New York Manufacturing Index Slumps… Dollar Suffers
Jun 16th, 2008 | By Marc | Category: Featured, Financial NewsThe US dollar showed further weakness today, as the New York Manufacturing index plunged to minus 8.7 in June — a bigger decrease than forecast.
The greenback was already under pressure as soaring eurozone inflation boosted expectations of an imminent rate hike by the European Central Bank.
As market uncertainty feeds into exchange rate volatility, currency expert Sean Hyman suggests two safe havens in The Offshore A-Letter…
The big name traders are dumping assets into the Swiss franc and gold. Remember when I said the euro gained against almost every currency out there?

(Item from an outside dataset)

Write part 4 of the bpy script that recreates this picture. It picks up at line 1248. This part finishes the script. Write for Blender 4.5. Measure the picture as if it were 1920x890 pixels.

Well one currency that’s still beating the euro (even in the thought of a Eurozone rate hike) is the Swiss franc.
That’s right. The euro actually lost ground against the Swiss franc in these days of uncertainty. In fact, the Swissie even gained against the euro on the day that Trichet hinted at a rate hike. Normally that would send the euro soaring across the board and it almost did.
Though I couldn’t help but notice on these days where the money was flowing. It never ceases to amaze me. Once, the mighty Swiss franc was backed by gold so it was an obvious safe haven for traders. But today, the Swiss franc is not necessarily “safer” than any other currency.
Yet traders instinctively still run to this currency just as if it were backed by gold in uncertain times. So that’s one of the “safety zones.” Not because it’s one in reality but because it’s still treated as one by traders.
However, you can tell when that confidence and faith erodes where it really goes…the oldest currency in the world, dating back 2,000 years…
That’s right, none other than gold itself. Everything else is a piece of paper backed by confidence/faith in its government.
After reaching over US$1,030 (which was way over done for the moment by the way), gold has pulled back to its 200-day moving average region. That gives gold a healthier shot to launch upward once again in these uncertain times.
So there are your two “safety zones” when money gets scared. Gold is the safety zone in times like these and the Swiss franc is a place where traders instinctively go out of habit.
Should more uncertainty persist (and believe me it could in these days of stagflation), then expect more money flows into the Swiss franc and into gold.